José Mourinho es más madridista que Bernabéu y Di Stefano juntos, de eso no dudamos nadie. A golpe de lamentos y conductas incendiarias, mezclado con mucha concentración de poder, persigue un único objetivo, aniquilar cualquier vestigio de oposición, algo que está cerca de conseguir y que sigue un plan trazado milimétricamente.
Primero asentar las bases de su poder sobre el vestuario (vosotros o yo, y no voy a ser yo), después limpieza ideológica en los despachos, Jorge Valdano sería el objetivo (el portugués nunca perdonó que recomendara a Pellegrini cuando él lo tenía atado con José Ángel Sánchez), más tarde gasearía el código ético elaborado por el club junto con el libro azul de los valores históricos del club (“me cago en el señorío, ir a decírselo al presidente”).
Su capitán le ha traicionado, filtrar ese tipo de gestos resulta intolerable, primer toque de atención en el trofeo del club, veremos cómo lo encaja el portero, que en un momento de lucidez quiso interceder por salvar la situación en el Combinado Nacional.

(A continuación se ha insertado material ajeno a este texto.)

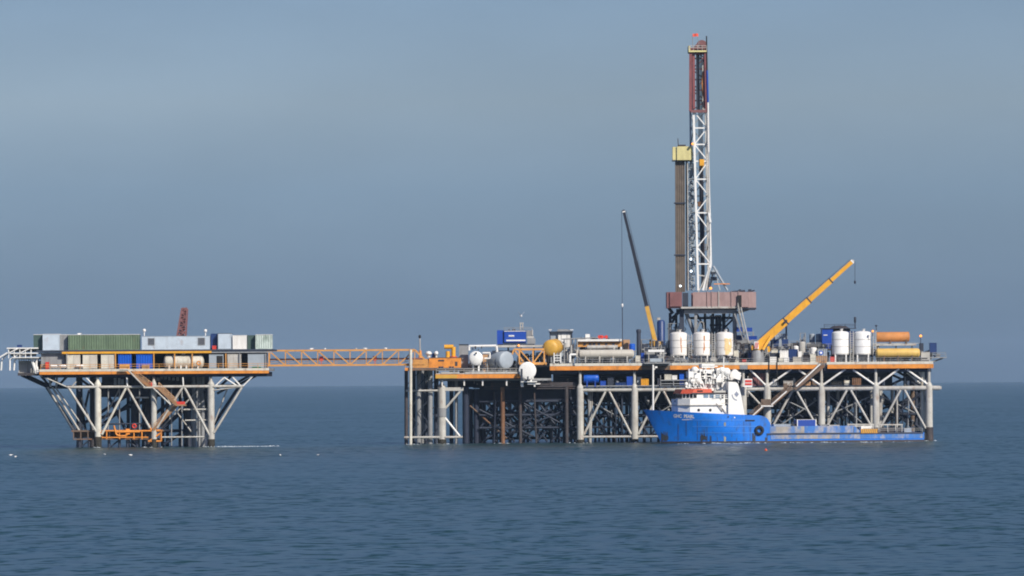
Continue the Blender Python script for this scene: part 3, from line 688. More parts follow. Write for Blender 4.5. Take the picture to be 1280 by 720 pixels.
# legs
ZB = ZD+(454.3-486.4)*.2                                              # the pale tubular beam under the deck
rows = (1.2, 13, 26, 39)
legx = [726, 794, 862, 930, 960, 1028, 1096, 1162.5]
for j, Y in enumerate(rows):
    for px in legx:
        x = XX(px, 510, 0)+(.25*(j) if px < 950 else -.25*j)
        if j == 0:
            r = .88 if px not in (960,) else .95
            q = MB(); q.tube((x,Y,-6), (x,Y,ZB+.6), r, n=22).tube((x,Y,ZB+.6), (x,Y,ZB+1.5), r, .42, n=22).tube((x,Y,ZB+1.5), (x,Y,ZD-1.2), .38, n=14).tube((x,Y,ZD-1.2), (x,Y,ZD-.75), .4, .75, n=14)
            lg = q.build('leg', M['legpale'], dp)
            MB().tube((x,Y,-3), (x,Y,ZZ(px,547.5+(px%7)*.4,0)), r+.06, n=20).build('marine_growth', M['growth'], lg)
        else:
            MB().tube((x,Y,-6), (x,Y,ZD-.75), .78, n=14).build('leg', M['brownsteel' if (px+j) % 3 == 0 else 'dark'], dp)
x = XX(1155, 510, 0)
MB().tube((x,3,-6), (x,3,ZD-1), .55, n=16).build('leg', M['cream'], dp)
MB().tube((XX(1162.5,510,0),1.2,-5), (XX(1162.5,510,0),1.2,ZZ(1160,534,0)), 1.0, n=20).build('leg_sleeve', M['brownsteel'], dp)
for px, Y in ((737,6),(1036,6),(1101,5),(1090,5.5),(1048,8)):
    MB().tube(P(px,562,Y), P(px,488,Y), .4).build('riser', M['palesteel' if px > 1000 else 'dark'], dp)
x0, x1 = XX(728,486,0), XX(1168,486,0)
MB().tube((x0,1.2,ZB), (XX(950,486,0),1.2,ZB), .52, n=14).build('horizontal_tube', M['legpale'], dp)
MB().tube((XX(950,486,0),1.2,ZB), (x1+1.6,1.2,ZB), .58, n=14).build('horizontal_tube', M['palesteel'], dp)
MB().tube((x0,1.2,ZB+.95), (XX(900,486,0),1.2,ZB+.95), .16).build('horizontal_tube', M['grey'], dp)
zb2 = ZD+(454.3-545)*.2
MB().tube((x0,1.2,zb2), (XX(950,486,0),1.2,zb2), .30).build('horizontal_tube', M['palesteel'], dp)
yb0 = .9
for i in range(7):
    a, c = legx[i], legx[i+1]
    if i == 3: continue
    xa, xc = XX(a,510,0), XX(c,510,0); xm = (xa+xc)/2; rr = .30
    zt = ZB-.45; zl = ZD+(454.3-(542 if i < 3 else 537))*.2
    m = M['legpale'] if i < 3 else M['palesteel']
    brace(dp, m, (xm-.5, yb0, zt), (xa+.9, yb0, zl), rr, n=10); brace(dp, m, (xm+.5, yb0, zt), (xc-.9, yb0, zl), rr, n=10)
    if i > 3:
        zt = ZD-1.55; zl = ZB+1.0
        brace(dp, M['white'], (xm-.8, yb0, zt), (xa+.5, yb0, zl), .26, n=10); brace(dp, M['white'], (xm+.8, yb0, zt), (xc-.5, yb0, zl), .26, n=10)
xa = XX(960,510,0); brace(dp, M['white'], (XX(938,462,0), yb0, ZD-1.5), (xa-.5, yb0, ZB+1.0), .26)
brace(dp, M['palesteel'], (XX(936,490,0), yb0, ZB-.6), (xa-1, yb0, ZD+(454.3-510)*.2), .28)
# shaded inner frames
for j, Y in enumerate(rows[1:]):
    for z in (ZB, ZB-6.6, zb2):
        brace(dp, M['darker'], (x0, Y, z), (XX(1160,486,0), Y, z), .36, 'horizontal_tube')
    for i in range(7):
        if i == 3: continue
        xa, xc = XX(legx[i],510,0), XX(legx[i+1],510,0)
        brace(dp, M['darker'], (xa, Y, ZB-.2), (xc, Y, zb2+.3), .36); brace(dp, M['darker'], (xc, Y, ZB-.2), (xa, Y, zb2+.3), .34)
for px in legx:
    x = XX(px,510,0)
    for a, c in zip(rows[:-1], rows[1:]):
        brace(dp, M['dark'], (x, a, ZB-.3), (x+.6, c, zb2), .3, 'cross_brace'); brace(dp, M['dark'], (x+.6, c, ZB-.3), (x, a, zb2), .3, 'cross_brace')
for i in range(14):
    a = 728+i*17 if i < 6 else 832+(i-6)*34; c = a+17 if i < 6 else a+34
    if 925 < c < 962: continue
    for t_, b_ in ((491,520), (520,547)):
        brace(dp, M['darker'], P(a,t_,6), P(c,b_,6), .24, 'inner_brace')
        if (i+t_) % 2: brace(dp, M['darker'], P(c,t_,6.6), P(a,b_,6.6), .24, 'inner_brace')
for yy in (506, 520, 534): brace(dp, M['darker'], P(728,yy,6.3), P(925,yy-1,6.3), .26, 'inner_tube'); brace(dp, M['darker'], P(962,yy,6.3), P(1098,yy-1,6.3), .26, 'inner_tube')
# conductors under the derrick and the wells on the right
rc = random.Random(9)
for gx0, gx1, n in ((742, 786, 8), (800, 925, 14), (968, 1024, 9), (1034, 1088, 10)):
    for i in range(n):
        px = gx0+(gx1-gx0)*(i+.5)/n+rc.uniform(-1.5, 1.5); Y = rc.choice((8, 11, 16, 19, 23, 30, 34))
        x = XX(px, 510, Y); MB().tube((x, Y, -5), (x, Y, ZB+1), rc.choice((.22, .3, .4)), n=10).build('conductor', M[rc.choice(('darker','dark','dark','brownsteel'))], dp)
# dark sheets and girders in the shade between the decks
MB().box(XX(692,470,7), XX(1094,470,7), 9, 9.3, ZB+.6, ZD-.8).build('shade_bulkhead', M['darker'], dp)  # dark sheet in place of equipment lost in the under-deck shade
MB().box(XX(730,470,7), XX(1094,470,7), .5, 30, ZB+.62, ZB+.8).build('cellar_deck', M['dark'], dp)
for a, c, t_, d_, Y in ((735,925,489,503,10), (800,1000,490,512,24), (966,1092,489,501,11), (1002,1026,489,535,14), (735,925,489,499,30), (1082,1092,489,538,9), (866,930,489,535,20)):
    MB().pbox(a, c, t_, d_, Y, Y+.4).build('plate_girder', M['darker'], dp)
MB().pbox(1096, 1108, 463.5, 484, 12, 12.4).pbox(1130, 1158, 463.5, 482.5, 30, 30.4).pbox(1098, 1116, 464, 484, 26, 26.4).build('shade_bulkhead', M['dark'], dp)
for p, q in (((1110,466),(1150,484)), ((1150,464),(1112,482)), ((1120,463),(1160,486)), ((1100,500),(1160,520)), ((1100,512),(1158,492)), ((1104,492),(1130,520)), ((1108,540),(1152,503))):
    brace(dp, M['dark'], P(*p,24), P(*q,24), .3)
for p, q in (((1148,463),(1158,478)), ((1134,466),(1160,486)), ((1152,490),(1154,512)), ((1154,512),(1140,506)), ((1126,540),(1144,533))):
    brace(dp, M['white'], P(*p,6), P(*q,6), .17)
for px, Y, m in ((1121,8,'brownsteel'), (1142,20,'brown'), (1146,14,'dark'), (1116,16,'palesteel')):
    MB().tube(P(px,560,Y), P(px,488,Y), .42 if m != 'brown' else .75, n=12).build('riser', M[m], dp)
MB().box(XX(1164,486,0), XX(1178,486,0), 1, 4, ZB-.3, ZB+.45).build('walkway_stub', M['palesteel'], dp)
bits = MB(); bits2 = MB()
for i in range(70):
    px = rc.uniform(738, 1150); Y = rc.uniform(3, 8); s_ = rc.uniform(.8, 3); pt = rc.uniform(470, 479)
    (bits if i % 3 else bits2).pbox(px, px+s_, pt, 481.5 if rc.random() < .6 else pt+rc.uniform(1, 3), Y, Y+rc.uniform(.5, 1.5))
bits.build('piping', M['grey'], dp)['kind'] = 'stuff'; bits2.build('valve_set', M['white'], dp)['kind'] = 'stuff'
pi = MB()
for t_, Y, r in ((466,6,.2), (468.4,7,.3), (471,5,.16), (476,6.5,.22)):
    pi.tube(P(700,t_+1.4,Y), P(1092,t_-1,Y), r)
pi.build('pipe_run', M['dark'], dp)
lr = random.Random(4)
rg = MB()
for i in range(150):                                                   # rigging, ladders and pipe bits that catch light inside the jacket
    px, py, Y = lr.uniform(735, 1155), lr.uniform(490, 543), lr.uniform(3, 8)
    dx, dy = lr.uniform(-2, 2), lr.uniform(2, 9); rg.tube(P(px,py,Y), P(px+dx,py+dy,Y+1), lr.uniform(.1, .3), n=6)
rg.build('rigging', M['grey'], dp)['kind'] = 'stuff'
for i in range(22):
    px = lr.uniform(735, 1150); Y = lr.uniform(2.5, 6)
    if 925 < px < 960: continue
    MB().tube(P(px,560,Y), P(px+lr.uniform(-3, 3),488,Y), lr.uniform(.12, .22), n=8).build('caisson', M[lr.choice(('grey','palesteel','dark'))], dp)
for p, q in (((966,492),(1024,520)), ((1034,520),(1092,494)), ((1100,494),(1156,522)), ((970,536),(1022,500)), ((1036,494),(1090,538)), ((735,500),(790,530)), ((800,530),(858,496))):
    brace(dp, M['grey'], P(*p,4.5), P(*q,4.5), .17, 'inner_brace')
# mezzanine deck (pipe rack level) behind the front row
ZM = ZD+(454.3-436)*.2
MB().box(XX(842,436,18), XX(1100,436,18), 16, 41.5, ZM-.4, ZM).build('mezzanine_deck', M['brownsteel'], dp)
mm = MB()
for px in range(845, 1100, 18): mm.pbox(px-.7, px+.7, 437.8, 453.8, 16.3, 16.8)
mm.pbox(842, 1100, 444, 445.5, 16.2, 16.4); mm.build('mezzanine_post', M['dark'], dp)
MB().pbox(950, 1000, 434.5, 437.8, 15.6, 15.98).build('mezzanine_fascia', M['brown'], dp)
MB().rail([(XX(950,436,16), 16.05, ZM), (XX(1098,436,16), 16.05, ZM)], h=1.2, r=.05).build('railing', M['grey'], dp)
# stair down to the boat
st = MB(); r1 = MB()
flight(st, r1, (1031,456), (994,486), -1.9); flight(st, r1, (990,484), (966,505), -1.9); flight(st, r1, (955,507), (938,522), -1.9)
st.pbox(953, 967, 505.5, 507.5, -1.9, -.2); st.pbox(987, 996, 485, 487, -1.9, -.2)
st.build('staircase', M['brown'], dp); r1.build('stair_railing', M['brown'], dp)
MB().bar(P(1026,455,-2.1), P(996,483,-2.1), .32).bar(P(984,489,-2.1), P(965,506,-2.1), .3).bar(P(954,508,-2.1), P(941,520,-2.1), .3).bar(P(952,507.5,-2.1), P(967,507.5,-2.1), .3).build('stair_stringer', M['white'], dp)
MB().pbox(980, 985, 479, 487, -1.7, -1.6).pbox(952, 964, 499, 505.5, -1.6, -1.5).build('stair_panel', M['brown'], dp)
# right end outrigger
MB().pbox(1160, 1184, 446.4, 447.6, 4, 10).build('end_platform', M['grey'], dp)
MB().rail([P(1166,446.3,4.1), P(1183,446.3,4.1)], h=1.1).build('railing', M['grey'], dp)
MB().pbox(1100, 1160, 447.5, 449, 3, 8).pbox(1100, 1162, 450.5, 452, 3, 9).build('pipe_rack', M['brownsteel'], dp)
brace(dp, M['grey'], P(1162,454,5), P(1180,447.5,5), .2)

# ================================================================ equipment on the production platform
ZP = ZZ(600, 466.2, -2.5); ZBD = ZZ(550, 460, -1); ZU = ZZ(640, 456, 10)
oh = thing('engine_house', 'orange steel engine house with dark louvres at the footbridge end', 'engine house', (XX(555,450,0), 3, ZBD))
X0, X1 = XX(537,450,0), XX(577,450,0); zt = ZZ(557,447.5,0)
MB().box(X0, X1, 0, 7, ZBD+.05, zt).build('body', M['orange'], oh)
MB().box(X0-4.1, X0-.05, .3, 6, ZBD+.05, zt-.2).build('annex', M['bridgeorange'], oh)
MB().box(X0-.1, X1+.1, -.1, 7.1, zt+.002, zt+.16).build('roof', M['brown'], oh)
for a, c, t_, b_ in ((548.5,556,449.8,451.6), (549,551.5,458,460), (552,555,458,460), (562,564.5,458,460), (565.5,568,458,460)):
    MB().pbox(a, c, t_, b_, -.08, -.01).build('louvre', M['dark'], oh)
MB().pbox(569.5, 572.5, 452, 457.5, -.08, -.01).build('door', M['brownsteel'], oh)
ex = MB(); ex.path([P(567.5,447.5,2), P(567.5,433.5,2), P(556,433.5,2)], .55, 12); ex.tube(P(560.5,447.5,2.5), P(560.5,439,2.5), .55, n=12)
ex.build('exhaust', M['yellow'], oh)
MB().tube(P(567.5,447.3,2), P(567.5,445.5,2), .9, n=14).build('exhaust_collar', M['red'], oh)
for px, r in ((536.5, .8), (546, .5)):
    zt_ = zt+.16
    single(MB().lathe([(r*.55,0),(r*.55,.7),(r,.75),(r,1.2),(r*.7,1.5),(.05,1.6)], (XX(px,445,3), 3, zt_)), 'roof_vent', M['white'],
           'white mushroom vent at the left end of the orange house roof' if px < 540 else 'slim white mushroom vent near the middle of the orange house roof', 'vent')
container(540, 544.5, 441.5, 3.5, 1.4, M['navy'], 'small dark box between the two white roof vents', 'box', zb=zt+.17, name='control_box', corr=False)
mp_ = thing('signal_mast', 'thin pale mast with black tip beside the footbridge end', 'mast', P(526,447,1))
MB().tube(P(526,449,1), P(525.4,423,1), .16).build('pole', M['palesteel'], mp_)
MB().lathe([(.1,0),(.32,.2),(.32,.7),(.1,.9)], P(525.4,423,1), n=10).build('lamp', M['black'], mp_)
MB().tube(P(526,449,1), P(526,438,1), .5, .3).build('base', M['orange'], mp_)
gs = thing('cooling_tower', 'plain grey steel tower between the orange house and white round tank', 'tower', (XX(579,450,4), 5, ZP))
MB().pbox(574.5, 586, 431, 466.2, 3, 9).build('casing', M['grey'], gs)
MB().pbox(574.2, 586.3, 430.2, 430.9, 2.8, 9.2).build('cap', M['dark'], gs)
MB().pbox(575.5, 585, 460, 462.5, 2.9, 2.98).build('hatch', M['dark'], gs)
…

Mourinho, jefe supremo del hago lo que quiero, como quiero y cuando quiero, costalero de la cofradía del dedazo (en el ojo de Vilanova y por ende de Florentino Pérez), se ha convertido en un entrenador sin límites, mánager general, portavoz oficial (el extra-oficial se llama Eladio y cuenta unas historias acojonantes sobre móviles duplicados en cajones abandonados) y ahora autoasignador de carnets madridistas, él decide quién es buen madridista (piensa como yo y lo serás) y quién es pseudomadridista (¿os acordáis de Valdano?).
Tras la última derrota sufrida ante el Barça, el boss continúa apretando las tuercas al “club de sus amores” del que siente que su palabra es la respuesta y sus actos son el único camino hacia una gloria que el pueblo anhela desde el 2 de mayo de 2009.